Towards 22.00 Lucille and Albert stood in front of us. Lucille like a shrivelled old woman. They had gone for dinner to a fish taverna down on the little beach and they came up to catch the bus. I invited them to have a drink with us as they still had half an hour. I asked Albert about his writing and he said that he had published a second novel in January. Lucille said that it has been well received. Maybe we should read it.

Then we talked about Lefteris, the owner of Moonrise. He looks after goats during the day and opens his sophisticated bar at night. In the winter he only deals with his goats. According to him, he is also the proud companion of Che Guevara. “C’est un phénomène!” said Albert. “Il prend conseil des jeunes gens branchés et il a monté ce superbe bar“. I told them I did not think he has ever been outside Greece, and they think he might have not even been outside the island. Typical Greek genius, the bluff that works.

We all agreed that this year, the island’s art exhibition in the monastery of Panteleimon was disappointing. Albert said that it had accomplished a circle: that either it’s the last year of this type of exhibition, or something new will have to happen. We told them about Tom’s installation project and Albert thinks that such sophisticated artistic endeavours might alter the island’s basic character, even if they are well done. I said that the island’s basic character is more in danger from tourism and the locals than from culture.

Brigitte said it would be silly to go back to her house to eat her salad and I agreed, thankfully. At about 23.00, after having sipped two enormous ouzos and munched some pistachios, she suggested we go to eat in Loukas in the square of Anomera. As we have not eaten there for years, I agreed to try it. The place was packed as usual, but we found a nice table in the back against the wall, under the bougainvillea. There was a pleasant breeze and one could see the clear sky packed with brilliant stars. Brigitte started talking about Lucille. Apparently she has been coming for many years to the island with a girlfriend, Fernande, before Albert appeared on the scene. Fernande had a daughter from a first marriage but she had later been living with a Bedouin in Burkina Faso, with whom she had another child. She still works in Burkina Faso but comes to the island from time to time. She is now here with her 13- year-old franco-bedouine daughter. Lucille comes from a well-known family of university professors, from Lille. We both agreed that we don’t like her as she is very false.

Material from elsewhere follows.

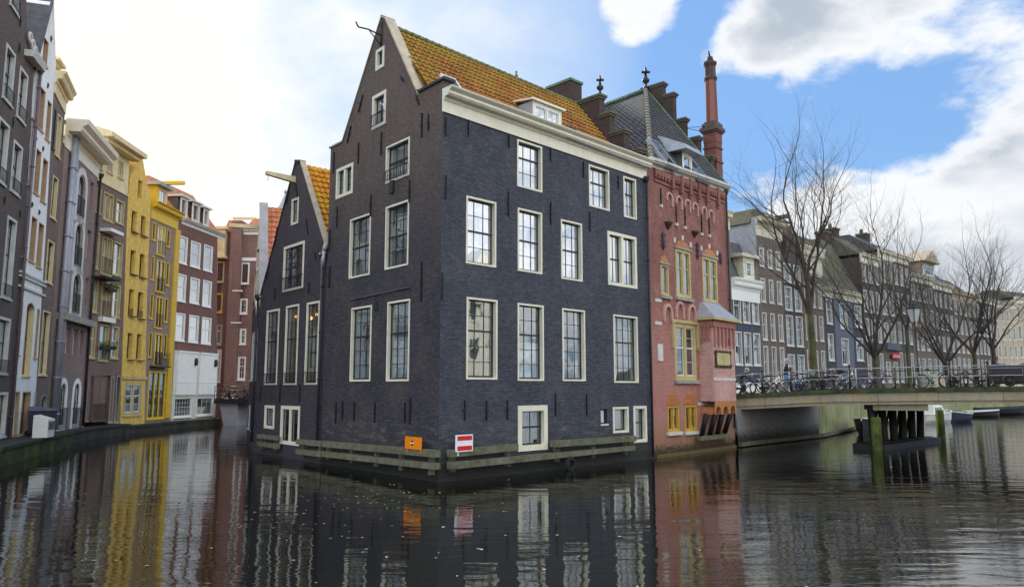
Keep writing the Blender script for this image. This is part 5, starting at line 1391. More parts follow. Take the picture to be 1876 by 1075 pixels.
dm7 = mb.build('dormer', M['yellow'], t7); window(t7, f7, (u0_ + .05, u1_ - .05, z0_, z1_ - .15), lod=1, cas='offwhite', sash='sashwhite', cols=2, rows=1, mid=None, cw=.06, sill=False, glass='glass_sky')
mb = MB(f7); mb.box(u0_ - .5, u1_ + .4, -.35, 3.1, z1_ + .01, z1_ + .25); mb.build('dormer_roof', M['lead'], dm7)
mb = MB(f7); um_ = (u0_ + u1_) / 2; mb.box(um_ - .12, um_ + .12, -1.6, .3, z1_ + .26, z1_ + .5); mb.build('hoist_beam', M['yellow'], dm7)
mb = MB(f7); zt = zc_ + hc; mb.hexa([(0, 0, zt - .1), (L7, 0, zt - .1), (L7, 4, z1_ - .1), (0, 4, z1_ - .1)], [(0, 0, zt), (L7, 0, zt), (L7, 4, z1_), (0, 4, z1_)]); mb.build('roof', M['slate'], t7)
mb = MB(f7); z = f7.uz(285, 671)[1]; mb.box(f7.u(283, 600) - .4, f7.u(306, 600), -.5, 0, z - .06, z + .02)
for k in range(14): mb.box(f7.u(283, 600) - .38 + k * .15, f7.u(283, 600) - .36 + k * .15, -.5, -.48, z + .021, z + 1.0)
mb.build('balcony', M['iron'], t7)
# --- H7 red brick with white ground floor
w8 = dict(cas='white', sash='sashwhite', cols=1, rows=1, mid=.55, cur='full', cw=.10, glass='glass_sky')
t8, f8, L8, o8 = row_house('white_based_brick_house', 'red brown brick house with white sash windows, three roof dormers and white panelled base', P6, P7,
    [(315, 775), (396, 775), (397, 640), (398.5, 432), (325, 402), (322, 450), (318.5, 600)],
    [(326, 343, 430, 480, w8), (349, 367, 440, 487, w8), (373, 389, 447, 494, w8), (323.5, 340.5, 500, 550, w8), (348, 365, 507, 554, w8), (371, 387, 512, 560, w8), (321, 338.5, 572, 623, w8), (345.5, 363.5, 576, 626, w8), (369, 386.5, 580, 629, dict(w8, cols=2, rows=4)),
     (318.5, 351, 728, 765, dict(w8, cols=6, rows=4, mid=None, cw=.08, cur='none')), (359.5, 390, 727, 762, dict(w8, cols=3, rows=1, mid=None, cur='dim'))],
    M['redbrown'])
zc_ = (f8.uz(330, 405)[1] + f8.uz(396, 430)[1]) / 2; cornice(t8, f8, 0, L8, zc_ - .2, zc_ - .2, .45, out=.35, mat='offwhite')
za = f8.uz(340, 643)[1]; zb2 = f8.uz(340, 723)[1]
mb = MB(f8); mb.box(0.02, L8 - .02, -.05, 0, f8.uz(340, 727)[1], za); mb.build('white_base', M['offwhite'], t8)
for (xa, xb) in ((322, 358), (363, 394)):
    ua, ub_ = f8.u(xa, 680), f8.u(xb, 680); mb = MB(f8); mb.box(ua, ub_, -.16, -.051, zb2, za - .15); mb.box(ua - .05, ub_ + .05, -.22, -.051, za - .149, za); mb.box(ua + .02, ub_ - .02, -.18, -.161, zb2 + (za - zb2) * .28, zb2 + (za - zb2) * .3); pn = mb.build('white_panel', M['white'], t8)
    mb = MB(f8); uu = ub_ - .35; mb.lathe([(.06, 0), (.16, .1), (.16, .5), (.06, .62)], (uu, -.22, za - 1.1), 8); mb.build('wall_lantern', M['iron'], pn)
mb = MB(f8); za_ = f8.uz(340, 727)[1]; ws_ = [rect_px(f8, 318.5, 351, 728, 765), rect_px(f8, 359.5, 390, 727, 762)]
for a_, b_ in ((0.02, ws_[0][0]), (ws_[0][1], ws_[1][0]), (ws_[1][1], L8 - .02)): mb.box(a_, b_, -.035, 0, .3, za_)
mb.build('ground_floor_facing', M['offwhite'], t8)
mb = MB(f8); mb.box(0.02, L8 - .02, -.04, 0, -.3, f8.uz(340, 767)[1]); mb.build('plinth', M['stone'], t8)
rr0 = zc_ + .2; ridge = rr0 + 3.6
mb = MB(f8); mb.sweep([(.2, 0), (3.0, ridge - rr0), (3.8, ridge - rr0), (8, 0)], 0.05, L8 - .05, rr0, rr0); mb.build('roof', M['tile_red'], t8)
for (xl_, xr_, yt_, yb_) in ((331.5, 342.5, 360, 397), (353, 365, 370, 403), (373.5, 382, 381, 411)):
    fd = f8.shift(y=.5); r_ = rect_px(fd, xl_, xr_, yt_, yb_); mb = MB(fd); mb.wall([(r_[0] - .1, r_[2] - .4), (r_[1] + .1, r_[2] - .4), (r_[1] + .1, r_[3]), (r_[0] - .1, r_[3])], [[(r_[0] + .15, r_[2] + .1), (r_[1] - .15, r_[2] + .1), (r_[1] - .15, r_[3] - .2), (r_[0] + .15, r_[3] - .2)]], 0, .2)
    dd = mb.build('dormer', M['offwhite'], t8)
    mb = MB(fd)
    mb.box(r_[0] - .1, r_[1] + .1, .21, 2.6, r_[2] - .4, r_[3] - .001); mb.build('dormer_cheek', M['brownbrick'], dd)
    mb = MB(fd); mb.box(r_[0] - .25, r_[1] + .25, -.2, 2.7, r_[3] + .002, r_[3] + .14); mb.build('dormer_roof', M['offwhite'], dd)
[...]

As we were picking at our mediocre food, a little silver car stopped in front of the restaurant and out stepped the Andreadis couple. It was about 00.30. Pavlos saw us first, and said loudly, shaking his finger to us: “I won’t say anything!” meaning of course to our respective partners, but only semi-jokingly. I’m sure the Ioannides, among others, will know that I take Brigitte out to dinner and… who knows? I understand that poor Brigitte must have a hard time from that point of view. Mike is only there occasionally, and the imagination of the locals is over-fertile about a woman alone. She told me this is one of the many difficulties she has to face here. She loves Mike but suffers from solitude (another one) and she is now afraid of getting old and ending up in an old people’s home. Apparently her daughter and her son assured her that they will not let this happen to her, but she is depressed and confused. And she doesn’t think Mike was right to go to Australia for his father’s 80th birthday and leave her alone here.

How can one explain to her the contradiction?

As we arrived back to her house, the mountains were bathed in silver moonlight and the air was light and fresh. She handed me the three CDs and instructed me to listen to them putting the sound to the maximum, watching the moon playing with the sea.